WHAT TO DO:
Reproduce, please, only the lines from the first line below to the line containing "bg.inputs[1].default_value = 1.0", inclusive.

RECORD EXTRACTS:
+-------+

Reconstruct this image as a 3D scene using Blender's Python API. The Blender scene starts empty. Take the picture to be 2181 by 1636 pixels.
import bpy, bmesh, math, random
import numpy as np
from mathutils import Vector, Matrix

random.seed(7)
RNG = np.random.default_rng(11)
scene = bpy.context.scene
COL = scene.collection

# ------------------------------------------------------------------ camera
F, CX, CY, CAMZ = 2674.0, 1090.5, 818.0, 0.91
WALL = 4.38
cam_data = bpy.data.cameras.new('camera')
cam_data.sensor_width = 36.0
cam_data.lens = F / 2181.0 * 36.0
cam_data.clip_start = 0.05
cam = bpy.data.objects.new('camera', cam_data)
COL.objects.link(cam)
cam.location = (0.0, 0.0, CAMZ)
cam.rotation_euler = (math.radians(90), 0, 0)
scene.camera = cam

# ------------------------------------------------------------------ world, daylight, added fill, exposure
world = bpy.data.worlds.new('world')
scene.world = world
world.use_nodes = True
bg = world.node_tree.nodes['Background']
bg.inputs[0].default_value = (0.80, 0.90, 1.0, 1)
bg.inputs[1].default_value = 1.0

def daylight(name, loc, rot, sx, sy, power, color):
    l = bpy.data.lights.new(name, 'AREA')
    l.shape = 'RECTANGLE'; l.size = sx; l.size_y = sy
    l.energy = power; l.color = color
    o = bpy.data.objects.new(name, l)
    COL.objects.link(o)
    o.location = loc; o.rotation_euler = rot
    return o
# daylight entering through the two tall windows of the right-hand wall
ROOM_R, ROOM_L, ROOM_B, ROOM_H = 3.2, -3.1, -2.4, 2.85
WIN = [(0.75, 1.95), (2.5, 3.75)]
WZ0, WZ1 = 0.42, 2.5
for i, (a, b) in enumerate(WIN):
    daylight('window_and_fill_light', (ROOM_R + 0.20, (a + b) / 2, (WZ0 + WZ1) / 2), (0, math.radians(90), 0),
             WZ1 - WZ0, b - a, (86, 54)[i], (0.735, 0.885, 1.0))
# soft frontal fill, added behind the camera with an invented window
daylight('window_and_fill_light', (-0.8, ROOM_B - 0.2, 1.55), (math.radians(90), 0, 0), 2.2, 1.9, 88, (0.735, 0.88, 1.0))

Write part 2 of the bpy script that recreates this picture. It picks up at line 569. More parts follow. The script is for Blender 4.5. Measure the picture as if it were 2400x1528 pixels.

+-------+

FULL OUTPUT:
Reconstruct this image as a 3D scene using Blender's Python API. The Blender scene starts empty. Take the picture to be 2181 by 1636 pixels.
import bpy, bmesh, math, random
import numpy as np
from mathutils import Vector, Matrix

random.seed(7)
RNG = np.random.default_rng(11)
scene = bpy.context.scene
COL = scene.collection

# ------------------------------------------------------------------ camera
F, CX, CY, CAMZ = 2674.0, 1090.5, 818.0, 0.91
WALL = 4.38
cam_data = bpy.data.cameras.new('camera')
cam_data.sensor_width = 36.0
cam_data.lens = F / 2181.0 * 36.0
cam_data.clip_start = 0.05
cam = bpy.data.objects.new('camera', cam_data)
COL.objects.link(cam)
cam.location = (0.0, 0.0, CAMZ)
cam.rotation_euler = (math.radians(90), 0, 0)
scene.camera = cam

# ------------------------------------------------------------------ world, daylight, added fill, exposure
world = bpy.data.worlds.new('world')
scene.world = world
world.use_nodes = True
bg = world.node_tree.nodes['Background']
bg.inputs[0].default_value = (0.80, 0.90, 1.0, 1)
bg.inputs[1].default_value = 1.0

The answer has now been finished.